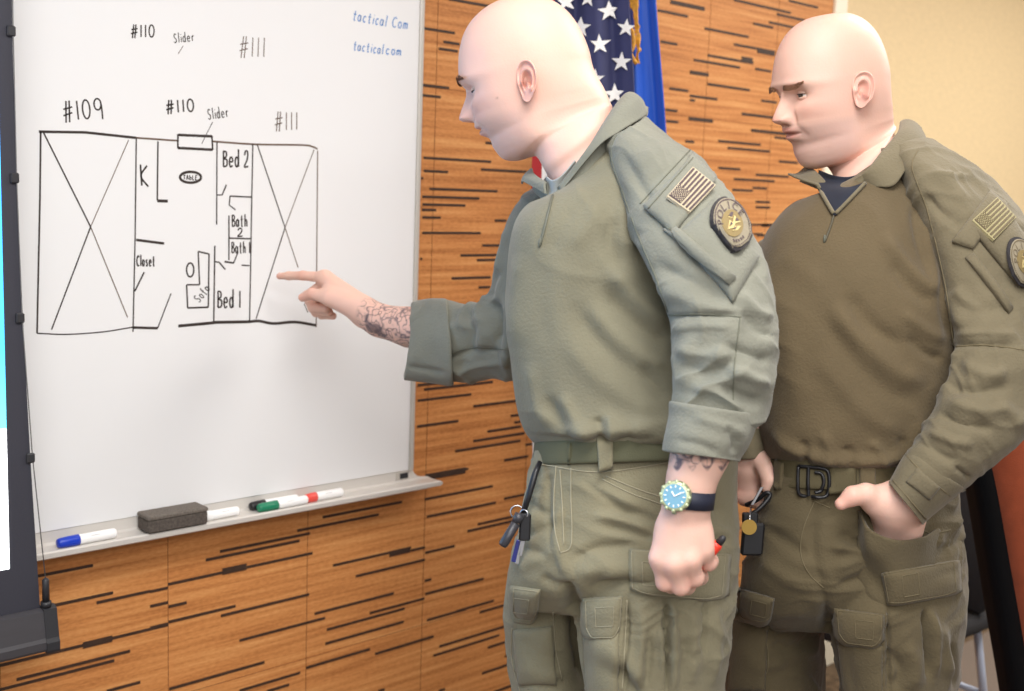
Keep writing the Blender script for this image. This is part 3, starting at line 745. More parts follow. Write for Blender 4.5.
def head_local(nt=200, per=10, jaw=1.0, brow=1.0, heavy=1.0, fat=0.0, nose=1.0, recede=0.0, short=1.0, tall=1.0, nape=0.):
    th = np.arange(nt)*2*PI/nt; R = []
    # denser towards the face
    th = th - .35*np.sin(th)
    KK = catmull(np.array(HEAD), per*(len(HEAD)-1)); ker = np.exp(-(np.arange(-24, 25)/11.)**2); ker /= ker.sum()
    for q in (2, 3, 4, 5, 6):                                     # no ripples from ring to ring
        e = np.concatenate([2*KK[0,q]-KK[24:0:-1,q], KK[:,q], 2*KK[-1,q]-KK[-2:-26:-1,q]]); sm = np.convolve(e, ker, 'valid')
        if q == 4: b_ = np.clip(np.arange(len(KK))/40-.3, 0, 1); sm = KK[:,q]*(1-b_)+sm*b_
        if q in (2, 3): b_ = np.clip(np.arange(len(KK))/60-.6, 0, 1); sm = KK[:,q]*(1-b_)+sm*b_
        KK[:,q] = sm
    for fx, fz, bx, bz, w, nf, nb in KK:
        c = np.array([(fx+bx)/2, 0, (fz+bz)/2]); e = np.array([(fx-bx)/2, 0, (fz-bz)/2])
        cs, sn = np.cos(th), np.sin(th); n = np.where(cs > 0, nf, nb)
        x = np.sign(cs)*np.abs(cs)**(2/n); y = np.sign(sn)*np.abs(sn)**(2/n)
        R.append(c+x[:,None]*e+np.stack([0*y, y*w, 0*y], -1))
    R = np.array(R); X, Y, Z = R[...,0].copy(), R[...,1].copy(), R[...,2].copy(); A = np.abs(Y)
    R[...,0] -= recede*np.clip((-.024-Z)/.058, 0, 1)*np.clip((X+.01)/.07, 0, 1)
    g = lambda *q: np.exp(-sum(((v-c)/s)**2 for v, c, s in q))
    fw = np.clip((X-.015)/.04, 0, 1)
    N = interp(Z, [(.034,0),(.026,.002),(.017,.0065),(.006,.0135),(-.004,.0195),(-.011,.0235),(-.0155,.0245),(-.0195,.021),(-.0235,.011),(-.0265,.0025),(-.030,0)])*nose
    S = interp(Z, [(.034,.008),(.015,.0085),(0,.0105),(-.010,.0125),(-.016,.0135),(-.026,.0125)])
    dx = N*np.exp(-(A/S)**2.3)
    dx += .0095*g((A,.0140,.0058),(Z,-.0150,.0075))                           # wings of the nose
    dx -= .0045*g((A,.0075,.0035),(Z,-.0255,.0022))
    dx -= .0040*g((A,.0225,.0040),(Z,-.0155,.009))
    dx -= .0125*g((A,.0308,.0165),(Z,.0165,.0115)) + .0055*g((A,.0165,.0065),(Z,.018,.0085))
    dx += brow*(.0042*g((A,.027,.018),(Z,.0355,.0062)) + .0015*g((A,.0,.012),(Z,.036,.007)))
    dx += .0035*g((A,.047,.015),(Z,-.004,.013))
    ml = np.clip(1-(A/.0275)**2, 0, 1); ll = np.clip(1-(A/.0245)**2, 0, 1)
    dx += .0050*g((Z,-.0345,.0048))*ml + .0060*g((Z,-.0468,.0054))*ll - .0058*g((Z,-.0402,.0018))*np.clip(1-(A/.0275)**2,0,1)
    dx -= .0018*g((A,.0295,.0065),(Z,-.0405,.008)) 
    dx -= .0012*g((A,.0,.0035),(Z,-.028,.004)) 
    d, _ = seg_dist(A, Z, [(.0185,-.012),(.026,-.026),(.0325,-.045)]); dx -= .0017*heavy*np.exp(-(d/.0048)**2)
    d, _ = seg_dist(A, Z, [(.016,.008),(.024,.003),(.036,.002)]); dx -= .0012*heavy*np.exp(-(d/.004)**2)
    dx += .0045*fat*g((A,.040,.018),(Z,-.030,.018))
    R[...,0] += dx*fw
    R[...,1] += np.sign(Y)*(.0020*g((X,.050,.022),(Z,-.001,.016))*np.clip(A/.05,0,1) - .0025*g((X,.060,.02),(Z,.045,.02))*np.clip(A/.05,0,1)
                + jaw*.0028*g((X,.010,.030),(Z,-.066,.022))*np.clip(A/.04,0,1) + fat*.003*g((X,.03,.03),(Z,-.035,.03))*np.clip(A/.04,0,1))
    e = R[...,1]; n_ = len(e); kr = np.exp(-(np.arange(-30, 31)/13.)**2); kr /= kr.sum()
    ep = np.concatenate([np.repeat(e[:1], 30, 0), e, np.repeat(e[-1:], 30, 0)]); sm = sum(kr[i]*ep[i:i+n_] for i in range(61))
    mk_ = np.clip((np.abs(e)-.035)/.02, 0, 1)*np.clip((.078-R[...,0])/.025, 0, 1)*np.clip((.05-R[...,2])/.03, 0, 1)
    R[...,1] = e*(1-mk_)+sm*mk_                                   # even cheeks
    R[...,2] = np.where(R[...,2] < .03, .03+(R[...,2]-.03)*(1-(1-short)*np.clip((X+.06)/.05, 0, 1)), R[...,2])
    R[...,0] -= nape*(lambda q: q*q*(3-2*q))(np.clip((.018-R[...,2])/.070, 0, 1))*np.clip((-.02-R[...,0])/.05, 0, 1)
    R[...,2] *= tall
    return R
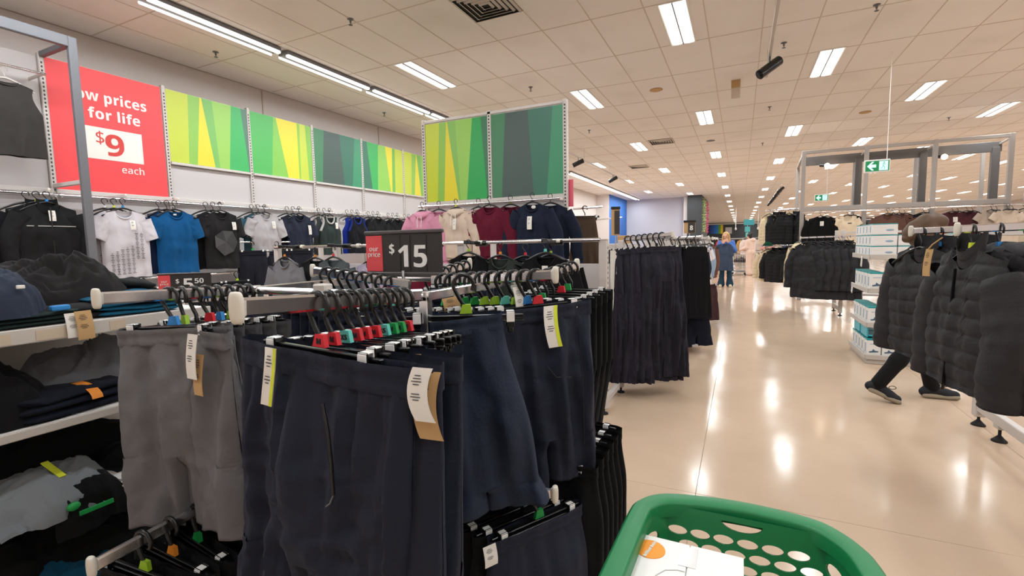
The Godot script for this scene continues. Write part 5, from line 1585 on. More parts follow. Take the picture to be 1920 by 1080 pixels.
......
▶ **STATED GOAL**
Every record above should be written out again without change, except that the pictures are left out.

▶ **FULL ANSWER**
Keep writing the Blender script for this image. This is part 3, starting at line 745. More parts follow. Write for Blender 4.5.
def head_local(nt=200, per=10, jaw=1.0, brow=1.0, heavy=1.0, fat=0.0, nose=1.0, recede=0.0, short=1.0, tall=1.0, nape=0.):
    th = np.arange(nt)*2*PI/nt; R = []
    # denser towards the face
    th = th - .35*np.sin(th)
    KK = catmull(np.array(HEAD), per*(len(HEAD)-1)); ker = np.exp(-(np.arange(-24, 25)/11.)**2); ker /= ker.sum()
    for q in (2, 3, 4, 5, 6):                                     # no ripples from ring to ring
        e = np.concatenate([2*KK[0,q]-KK[24:0:-1,q], KK[:,q], 2*KK[-1,q]-KK[-2:-26:-1,q]]); sm = np.convolve(e, ker, 'valid')
        if q == 4: b_ = np.clip(np.arange(len(KK))/40-.3, 0, 1); sm = KK[:,q]*(1-b_)+sm*b_
        if q in (2, 3): b_ = np.clip(np.arange(len(KK))/60-.6, 0, 1); sm = KK[:,q]*(1-b_)+sm*b_
        KK[:,q] = sm
    for fx, fz, bx, bz, w, nf, nb in KK:
        c = np.array([(fx+bx)/2, 0, (fz+bz)/2]); e = np.array([(fx-bx)/2, 0, (fz-bz)/2])
        cs, sn = np.cos(th), np.sin(th); n = np.where(cs > 0, nf, nb)
        x = np.sign(cs)*np.abs(cs)**(2/n); y = np.sign(sn)*np.abs(sn)**(2/n)
        R.append(c+x[:,None]*e+np.stack([0*y, y*w, 0*y], -1))
    R = np.array(R); X, Y, Z = R[...,0].copy(), R[...,1].copy(), R[...,2].copy(); A = np.abs(Y)
    R[...,0] -= recede*np.clip((-.024-Z)/.058, 0, 1)*np.clip((X+.01)/.07, 0, 1)
    g = lambda *q: np.exp(-sum(((v-c)/s)**2 for v, c, s in q))
    fw = np.clip((X-.015)/.04, 0, 1)
    N = interp(Z, [(.034,0),(.026,.002),(.017,.0065),(.006,.0135),(-.004,.0195),(-.011,.0235),(-.0155,.0245),(-.0195,.021),(-.0235,.011),(-.0265,.0025),(-.030,0)])*nose
    S = interp(Z, [(.034,.008),(.015,.0085),(0,.0105),(-.010,.0125),(-.016,.0135),(-.026,.0125)])
    dx = N*np.exp(-(A/S)**2.3)
    dx += .0095*g((A,.0140,.0058),(Z,-.0150,.0075))                           # wings of the nose
    dx -= .0045*g((A,.0075,.0035),(Z,-.0255,.0022))
    dx -= .0040*g((A,.0225,.0040),(Z,-.0155,.009))
    dx -= .0125*g((A,.0308,.0165),(Z,.0165,.0115)) + .0055*g((A,.0165,.0065),(Z,.018,.0085))
    dx += brow*(.0042*g((A,.027,.018),(Z,.0355,.0062)) + .0015*g((A,.0,.012),(Z,.036,.007)))
    dx += .0035*g((A,.047,.015),(Z,-.004,.013))
    ml = np.clip(1-(A/.0275)**2, 0, 1); ll = np.clip(1-(A/.0245)**2, 0, 1)
    dx += .0050*g((Z,-.0345,.0048))*ml + .0060*g((Z,-.0468,.0054))*ll - .0058*g((Z,-.0402,.0018))*np.clip(1-(A/.0275)**2,0,1)
    dx -= .0018*g((A,.0295,.0065),(Z,-.0405,.008)) 
    dx -= .0012*g((A,.0,.0035),(Z,-.028,.004)) 
    d, _ = seg_dist(A, Z, [(.0185,-.012),(.026,-.026),(.0325,-.045)]); dx -= .0017*heavy*np.exp(-(d/.0048)**2)
    d, _ = seg_dist(A, Z, [(.016,.008),(.024,.003),(.036,.002)]); dx -= .0012*heavy*np.exp(-(d/.004)**2)
    dx += .0045*fat*g((A,.040,.018),(Z,-.030,.018))
    R[...,0] += dx*fw
    R[...,1] += np.sign(Y)*(.0020*g((X,.050,.022),(Z,-.001,.016))*np.clip(A/.05,0,1) - .0025*g((X,.060,.02),(Z,.045,.02))*np.clip(A/.05,0,1)
                + jaw*.0028*g((X,.010,.030),(Z,-.066,.022))*np.clip(A/.04,0,1) + fat*.003*g((X,.03,.03),(Z,-.035,.03))*np.clip(A/.04,0,1))
    e = R[...,1]; n_ = len(e); kr = np.exp(-(np.arange(-30, 31)/13.)**2); kr /= kr.sum()
    ep = np.concatenate([np.repeat(e[:1], 30, 0), e, np.repeat(e[-1:], 30, 0)]); sm = sum(kr[i]*ep[i:i+n_] for i in range(61))
    mk_ = np.clip((np.abs(e)-.035)/.02, 0, 1)*np.clip((.078-R[...,0])/.025, 0, 1)*np.clip((.05-R[...,2])/.03, 0, 1)
    R[...,1] = e*(1-mk_)+sm*mk_                                   # even cheeks
    R[...,2] = np.where(R[...,2] < .03, .03+(R[...,2]-.03)*(1-(1-short)*np.clip((X+.06)/.05, 0, 1)), R[...,2])
    R[...,0] -= nape*(lambda q: q*q*(3-2*q))(np.clip((.018-R[...,2])/.070, 0, 1))*np.clip((-.02-R[...,0])/.05, 0, 1)
    R[...,2] *= tall
    return R
The Godot script for this scene continues. Write part 5, from line 1585 on. More parts follow. Take the picture to be 1920 by 1080 pixels.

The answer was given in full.